-- BEGIN Dataset extract --

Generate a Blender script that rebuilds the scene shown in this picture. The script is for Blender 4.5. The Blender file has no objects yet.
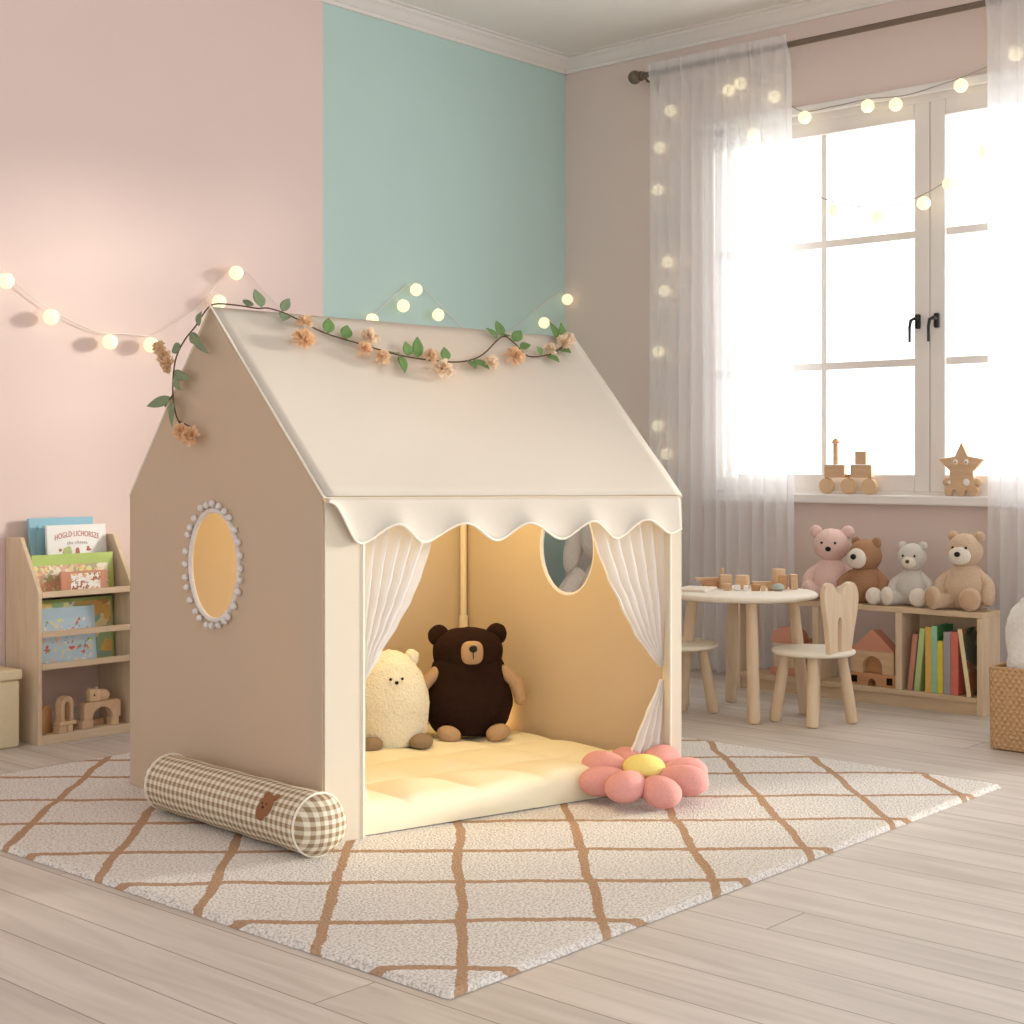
import bpy, bmesh, math, random
from mathutils import Vector, Matrix, noise
C = bpy.context.scene.collection
PI = math.pi
V = Vector
random.seed(7)

# ------------------------------------------------------------------ helpers
def lin(c):
    return c / 12.92 if c <= 0.04045 else ((c + 0.055) / 1.055) ** 2.4
def rgb(r, g, b):
    return (lin(r / 255), lin(g / 255), lin(b / 255), 1.0)

class MB:
    """collects shapes into one mesh"""
    def __init__(self):
        self.bm = bmesh.new()
        self.uv = self.bm.loops.layers.uv.new('uv')
    def box(self, lo, hi, bevel=0.0, rot=None, seg=2):
        t = bmesh.new()
        bmesh.ops.create_cube(t, size=1)
        s = [hi[i] - lo[i] for i in range(3)]
        c = V([(hi[i] + lo[i]) / 2 for i in range(3)])
        bmesh.ops.scale(t, vec=s, verts=t.verts)
        if bevel > 0:
            bmesh.ops.bevel(t, geom=t.edges[:], offset=min(bevel, min(s) * .45), segments=seg, profile=.5, affect='EDGES')
        if rot is not None:
            bmesh.ops.transform(t, matrix=rot, verts=t.verts)
        bmesh.ops.translate(t, vec=c, verts=t.verts)
        self._merge(t); return self
    def _merge(self, t):
        me = bpy.data.meshes.new('tmp'); t.to_mesh(me); t.free()
        self.bm.from_mesh(me); bpy.data.meshes.remove(me)
    def rings(self, rings, cap=True, closed=True, loop=False):
        """skin a list of vertex rings"""
        bm = self.bm
        vs = [[bm.verts.new(p) for p in r] for r in rings]
        n = len(vs[0]); m = len(vs)
        for j in range(m if loop else m - 1):
            a, b = vs[j], vs[(j + 1) % m]
            for i in range(n if closed else n - 1):
                k = (i + 1) % n
                f = bm.faces.new((a[i], a[k], b[k], b[i]))
                us = [(i / n, j / (m - 1 or 1)), ((i + 1) / n, j / (m - 1 or 1)), ((i + 1) / n, (j + 1) / (m - 1 or 1)), (i / n, (j + 1) / (m - 1 or 1))]
                for l, u in zip(f.loops, us): l[self.uv].uv = u
        if cap and closed and not loop:
            bm.faces.new(vs[0][::-1]); bm.faces.new(vs[-1])
        return self
    def tube(self, pts, r, n=8, cap=True, loop=False):
        """tube along a path; r number or list"""
        pts = [V(p) for p in pts]; m = len(pts)
        rs = r if isinstance(r, (list, tuple)) else [r] * m
        rings = []; ref = None
        for i in range(m):
            if loop: d = pts[(i + 1) % m] - pts[i - 1]
            else: d = pts[min(i + 1, m - 1)] - pts[max(i - 1, 0)]
            d = d.normalized() if d.length > 1e-9 else V((0, 0, 1))
            if ref is None:
                ref = V((0, 0, 1)) if abs(d.z) < .9 else V((1, 0, 0))
            u = (ref - d * ref.dot(d))
            if u.length < 1e-6: u = d.orthogonal()
            u.normalize(); w = d.cross(u); ref = u
            rings.append([pts[i] + (u * math.cos(2 * PI * k / n) + w * math.sin(2 * PI * k / n)) * rs[i] for k in range(n)])
        return self.rings(rings, cap, True, loop)
    def lathe(self, prof, n=24, c=(0, 0, 0), rot=None):
        """profile of (radius, z)"""
        c = V(c); R = rot or Matrix.Identity(3)
        rings = [[c + R @ V((max(r, 1e-4) * math.cos(2 * PI * k / n), max(r, 1e-4) * math.sin(2 * PI * k / n), z)) for k in range(n)] for r, z in prof]
        return self.rings(rings)
    def ball(self, c, r, rot=None, n=24, m=14, warp=None):
        """ellipsoid with radii r; warp(v in unit sphere) -> v"""
        r = r if isinstance(r, (tuple, list)) else (r, r, r)
        R = rot or Matrix.Identity(3); c = V(c); rings = []
        for j in range(m + 1):
            t = PI * j / m; st = max(math.sin(t), .004)
            ring = []
            for i in range(n):
                p = V((st * math.cos(2 * PI * i / n), st * math.sin(2 * PI * i / n), -math.cos(t)))
                if warp: p = V(warp(p))
                ring.append(c + R @ V((p.x * r[0], p.y * r[1], p.z * r[2])))
            rings.append(ring)
        return self.rings(rings)
    def prism(self, poly, axis, lo, hi, bevel=0.0):
        """polygon in the plane across axis ('x': (y,z); 'y': (x,z); 'z': (x,y)) extruded lo..hi"""
        t = bmesh.new()
        f = {'x': lambda a, b, h: (h, a, b), 'y': lambda a, b, h: (a, h, b), 'z': lambda a, b, h: (a, b, h)}[axis]
        n = len(poly)
        A = [t.verts.new(f(a, b, lo)) for a, b in poly]; B = [t.verts.new(f(a, b, hi)) for a, b in poly]
        t.faces.new(A); t.faces.new(B[::-1])
        for i in range(n):
            k = (i + 1) % n
            t.faces.new((A[i], B[i], B[k], A[k]))
        bmesh.ops.recalc_face_normals(t, faces=t.faces[:])
        if bevel:
            es = [e for e in t.edges if any(len(q.verts) == n for q in e.link_faces)] if n > 4 else t.edges[:]
            bmesh.ops.bevel(t, geom=es, offset=bevel, segments=2, profile=.5, affect='EDGES')
        self._merge(t); return self
    def grid(self, fn, nu, nv):
        bm = self.bm
        vs = [[bm.verts.new(fn(i / nu, j / nv)) for i in range(nu + 1)] for j in range(nv + 1)]
        for j in range(nv):
            for i in range(nu):
                f = bm.faces.new((vs[j][i], vs[j][i + 1], vs[j + 1][i + 1], vs[j + 1][i]))
                for l, u in zip(f.loops, [(i, j), (i + 1, j), (i + 1, j + 1), (i, j + 1)]):
                    l[self.uv].uv = (u[0] / nu, u[1] / nv)
        return self
    def xform(self, M):
        bmesh.ops.transform(self.bm, matrix=M, verts=self.bm.verts); return self
    def fuzz(self, amp, freq, seed=0):
        self.bm.normal_update()
        for v in self.bm.verts:
            v.co += v.normal * amp * noise.noise(v.co * freq + V((seed, seed * 1.7, 0)))
        return self
    def build(self, name, mat=None, parent=None, smooth=True, loc=None, sub=0, solid=0, recalc=True, angle=40):
        if recalc: bmesh.ops.recalc_face_normals(self.bm, faces=self.bm.faces[:])
        me = bpy.data.meshes.new(name); self.bm.to_mesh(me); self.bm.free()
        o = bpy.data.objects.new(name, me); C.objects.link(o)
        if mat: me.materials.append(mat)
        if smooth:
            me.polygons.foreach_set('use_smooth', [True] * len(me.polygons))
            try: me.set_sharp_from_angle(angle=math.radians(angle))
            except Exception: pass
        if parent: o.parent = parent
        if loc: o.location = loc
        if solid:
            m = o.modifiers.new('thick', 'SOLIDIFY'); m.thickness = solid; m.offset = 0
        if sub:
            m = o.modifiers.new('sub', 'SUBSURF'); m.levels = sub; m.render_levels = sub
        return o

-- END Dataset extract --

*Job:*
Return the material line for line, from its beginning to the line that contains "return (lin(r /", with the pictures left out.

*Answer to the task:*
Generate a Blender script that rebuilds the scene shown in this picture. The script is for Blender 4.5. The Blender file has no objects yet.
import bpy, bmesh, math, random
from mathutils import Vector, Matrix, noise
C = bpy.context.scene.collection
PI = math.pi
V = Vector
random.seed(7)

# ------------------------------------------------------------------ helpers
def lin(c):
    return c / 12.92 if c <= 0.04045 else ((c + 0.055) / 1.055) ** 2.4
def rgb(r, g, b):
    return (lin(r / 255), lin(g / 255), lin(b / 255), 1.0)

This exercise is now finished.